A lot of learned people, Professor Errare fans of course amongst them, know who the hell Homer Plessy was. For those of you who might have forgotten, Homer Plessy was an early activist from the 1890's involved in efforts to end a Louisiana law requiring railroads to have separate passenger cars for blacks and whites. Homer, as an eighth black man in a time when even that wasn't white enough for the racist asshats of the day, was the leading man in a plot cooked up by Civil Rights leaders and the owners of the railroads. Basically, Homer got on a whites only passenger car, declared himself eighth black, and got his ass arrested. While this might sound like a dumb plan, the end goal was to get the Supreme Court to declare such segregation illegal. Thus setting a legal precedent for equality and saving the railroads a lot of money. However, things backfired terribly when the Supreme Court instead ruled that segregation was a-okay, leading to decades of shitty policies that didn't end until the 1960's. It's a pretty great story. One that definitely earned Homer the right to be honored today. You can almost see the light of defiance in his eyes in the above photograph. There's just one little problem. Despite what countless Google searches might claim, the man in the photograph isn't Homer Plessy.
So, who is the above dude? Well my friends, that guy is actually the awesomely named Pinckney Benton Stewart Pinchback, who we're just going to call PB for short. What's that, you've never heard of Pinckney Benton Stewart Pinchback? Well buddy, you better just sit your ass down and listen. PB's father, William, was a plantation owner in Mississippi. Though William already had a wife and family, he fell in love with one of his slaves, named Eliza, and the pair had six children. Being somewhat progressive, at least for the time, William freed Eliza and treated her children just like the children born to his actual wife. He even sent PB and one of his brothers to a private school. This all came to an end when William died. Eliza, fearing William's other wife might make her and her children slaves again, fled with them to Ohio.
Though PB was only quarter black (his mother being half black), as with Homer, that was still too black for the racists of the time. Despite this, PB did well for himself in Ohio. When the Civil War broke out, he traveled south to New Orleans where he helped raise several companies of black soldiers to fight for the Union cause. PB remained in New Orleans after the war, getting involved in local politics within a few years of the last shot being fired. At the time, the south was under Reconstruction policies, which guaranteed equal voting rights for all men regardless of race. PB was elected to the Louisiana state senate in 1868 and then became lieutenant governor in 1871 after the sudden death of his predecessor. Following the impeachment of the governor the following year, he served as the first black governor in the United States for six weeks. Throughout his political career, PB worked to improve the educational opportunities for black people. He was unfortunately forced out of politics, as were many black politicians of the era, after the end of Reconstruction in the 1870's led to new laws disenfranchising most black voters. However, he continued to work to improve things for the rest of his life. In fact, he was one of the activists who set up the plan involving Homer Plessy.
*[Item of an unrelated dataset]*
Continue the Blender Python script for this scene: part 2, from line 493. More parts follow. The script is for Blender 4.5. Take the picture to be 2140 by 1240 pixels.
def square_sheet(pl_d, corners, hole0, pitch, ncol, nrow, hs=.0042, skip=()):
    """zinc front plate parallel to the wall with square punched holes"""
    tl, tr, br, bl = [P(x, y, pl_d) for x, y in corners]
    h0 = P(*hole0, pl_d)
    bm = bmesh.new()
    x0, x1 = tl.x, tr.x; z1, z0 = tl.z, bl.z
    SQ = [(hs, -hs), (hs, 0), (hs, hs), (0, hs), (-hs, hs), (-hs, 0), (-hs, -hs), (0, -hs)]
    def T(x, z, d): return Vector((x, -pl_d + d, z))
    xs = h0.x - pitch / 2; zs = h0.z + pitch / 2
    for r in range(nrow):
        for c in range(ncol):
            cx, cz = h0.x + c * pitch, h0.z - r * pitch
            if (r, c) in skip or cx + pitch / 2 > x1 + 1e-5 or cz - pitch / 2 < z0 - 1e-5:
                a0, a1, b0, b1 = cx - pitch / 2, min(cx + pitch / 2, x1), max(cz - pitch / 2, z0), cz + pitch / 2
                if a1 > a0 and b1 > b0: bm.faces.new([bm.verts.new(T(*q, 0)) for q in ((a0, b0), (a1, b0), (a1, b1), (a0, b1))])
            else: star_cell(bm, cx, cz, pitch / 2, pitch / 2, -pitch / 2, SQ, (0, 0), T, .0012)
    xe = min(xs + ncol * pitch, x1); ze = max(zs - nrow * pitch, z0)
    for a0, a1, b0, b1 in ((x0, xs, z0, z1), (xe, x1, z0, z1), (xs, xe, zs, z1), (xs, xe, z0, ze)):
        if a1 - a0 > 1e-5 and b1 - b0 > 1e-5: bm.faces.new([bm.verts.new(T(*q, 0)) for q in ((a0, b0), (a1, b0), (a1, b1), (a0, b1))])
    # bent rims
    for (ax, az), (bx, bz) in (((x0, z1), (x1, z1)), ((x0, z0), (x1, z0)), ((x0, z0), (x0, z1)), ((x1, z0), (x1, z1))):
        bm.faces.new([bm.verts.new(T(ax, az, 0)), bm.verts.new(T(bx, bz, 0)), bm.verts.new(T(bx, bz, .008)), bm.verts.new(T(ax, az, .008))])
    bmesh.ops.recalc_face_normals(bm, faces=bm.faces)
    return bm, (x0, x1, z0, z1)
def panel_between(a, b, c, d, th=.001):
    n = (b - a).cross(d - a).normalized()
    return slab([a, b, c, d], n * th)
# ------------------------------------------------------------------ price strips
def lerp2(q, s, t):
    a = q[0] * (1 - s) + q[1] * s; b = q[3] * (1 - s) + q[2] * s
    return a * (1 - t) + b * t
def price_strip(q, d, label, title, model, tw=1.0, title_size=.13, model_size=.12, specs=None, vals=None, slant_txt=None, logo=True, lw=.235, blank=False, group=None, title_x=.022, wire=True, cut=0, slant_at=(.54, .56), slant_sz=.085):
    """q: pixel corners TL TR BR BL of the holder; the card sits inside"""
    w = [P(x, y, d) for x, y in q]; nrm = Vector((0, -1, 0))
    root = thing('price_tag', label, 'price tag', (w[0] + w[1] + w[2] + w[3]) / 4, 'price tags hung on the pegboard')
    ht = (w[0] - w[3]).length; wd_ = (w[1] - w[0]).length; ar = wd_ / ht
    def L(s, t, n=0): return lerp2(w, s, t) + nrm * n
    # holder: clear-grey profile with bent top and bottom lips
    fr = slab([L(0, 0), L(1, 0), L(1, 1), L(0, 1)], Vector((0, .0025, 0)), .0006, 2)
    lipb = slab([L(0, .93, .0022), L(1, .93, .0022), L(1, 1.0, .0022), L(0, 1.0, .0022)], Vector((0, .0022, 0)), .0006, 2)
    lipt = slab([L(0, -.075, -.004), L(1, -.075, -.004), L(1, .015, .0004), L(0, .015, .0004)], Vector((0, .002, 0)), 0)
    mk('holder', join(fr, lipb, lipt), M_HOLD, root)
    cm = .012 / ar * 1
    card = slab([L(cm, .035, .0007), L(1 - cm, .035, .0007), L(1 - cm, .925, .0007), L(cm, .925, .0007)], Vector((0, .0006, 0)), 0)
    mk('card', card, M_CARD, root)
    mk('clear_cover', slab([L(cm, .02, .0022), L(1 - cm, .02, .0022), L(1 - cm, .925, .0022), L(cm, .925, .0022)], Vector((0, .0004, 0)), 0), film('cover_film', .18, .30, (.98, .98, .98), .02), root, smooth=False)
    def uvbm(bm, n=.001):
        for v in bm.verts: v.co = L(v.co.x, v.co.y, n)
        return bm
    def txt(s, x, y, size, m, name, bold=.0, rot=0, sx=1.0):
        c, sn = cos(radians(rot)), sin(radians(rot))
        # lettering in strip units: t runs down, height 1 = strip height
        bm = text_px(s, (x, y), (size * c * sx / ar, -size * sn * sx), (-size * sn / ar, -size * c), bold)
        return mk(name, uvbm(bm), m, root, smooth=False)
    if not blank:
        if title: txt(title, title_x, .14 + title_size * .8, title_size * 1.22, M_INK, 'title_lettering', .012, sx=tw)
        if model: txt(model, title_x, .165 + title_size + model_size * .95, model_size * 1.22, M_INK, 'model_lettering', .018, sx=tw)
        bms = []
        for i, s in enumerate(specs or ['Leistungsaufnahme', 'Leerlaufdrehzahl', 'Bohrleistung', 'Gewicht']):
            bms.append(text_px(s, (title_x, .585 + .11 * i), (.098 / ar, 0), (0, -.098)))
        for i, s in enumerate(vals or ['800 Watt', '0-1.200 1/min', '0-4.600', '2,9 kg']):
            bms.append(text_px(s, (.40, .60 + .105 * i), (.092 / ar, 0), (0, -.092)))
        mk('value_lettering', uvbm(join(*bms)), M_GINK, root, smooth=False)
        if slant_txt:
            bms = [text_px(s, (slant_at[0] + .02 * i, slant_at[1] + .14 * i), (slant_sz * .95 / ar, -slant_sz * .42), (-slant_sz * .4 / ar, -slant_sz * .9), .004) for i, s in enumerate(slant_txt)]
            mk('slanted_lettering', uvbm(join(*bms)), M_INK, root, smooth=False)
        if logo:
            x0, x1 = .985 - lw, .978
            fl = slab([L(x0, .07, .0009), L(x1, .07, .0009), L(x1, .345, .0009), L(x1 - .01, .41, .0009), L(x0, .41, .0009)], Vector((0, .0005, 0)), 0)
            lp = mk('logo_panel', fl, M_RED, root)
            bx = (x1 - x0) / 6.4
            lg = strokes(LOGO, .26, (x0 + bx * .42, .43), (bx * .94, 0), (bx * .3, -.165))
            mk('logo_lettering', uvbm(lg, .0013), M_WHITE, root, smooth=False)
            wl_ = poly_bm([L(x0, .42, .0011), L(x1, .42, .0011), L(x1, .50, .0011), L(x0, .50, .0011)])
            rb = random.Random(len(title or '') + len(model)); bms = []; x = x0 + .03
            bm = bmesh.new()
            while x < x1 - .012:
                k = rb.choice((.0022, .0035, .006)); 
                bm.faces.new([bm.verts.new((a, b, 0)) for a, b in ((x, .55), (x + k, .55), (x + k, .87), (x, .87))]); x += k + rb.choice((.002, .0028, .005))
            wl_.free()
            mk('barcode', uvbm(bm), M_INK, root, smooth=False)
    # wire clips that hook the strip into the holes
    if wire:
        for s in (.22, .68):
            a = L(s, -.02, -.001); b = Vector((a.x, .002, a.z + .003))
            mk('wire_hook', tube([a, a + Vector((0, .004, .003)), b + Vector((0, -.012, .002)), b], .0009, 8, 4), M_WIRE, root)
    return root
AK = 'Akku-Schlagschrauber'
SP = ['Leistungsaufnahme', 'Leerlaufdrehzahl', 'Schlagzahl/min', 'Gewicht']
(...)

Okay, so now we know all of that, but what about the picture? Why the hell is it that everyone thinks the picture of PB is actually a picture of Homer Plessy? Well my friend, as with a lot of things wrong with the world, you can blame idiots on the internet. Sometime in the early 2010's, some numbskull mistakenly labeled a picture of PB as being one of Homer Plessy. God only knows why, but it was probably a mixture of laziness and the fact that no pictures of Homer actually existed. For whatever reason, this one mislabeling led to a second, which led to another, which so on and so forth has led to a state of affairs where literally hundreds of websites and even books contain the error. In fact, the mistake is so pervasive that people have been known to claim that the situation is the other way around, where people are mistaking a photo of Homer as a photo of PB. The pinnacle of all this bullshit is the fact that in 2013 a sculptor created a statue of Homer for the Laumeier Sculpture Park in St. Louis. Guess which photo was used as the basis of the sculpture? Just goes to show you, don't trust the internet.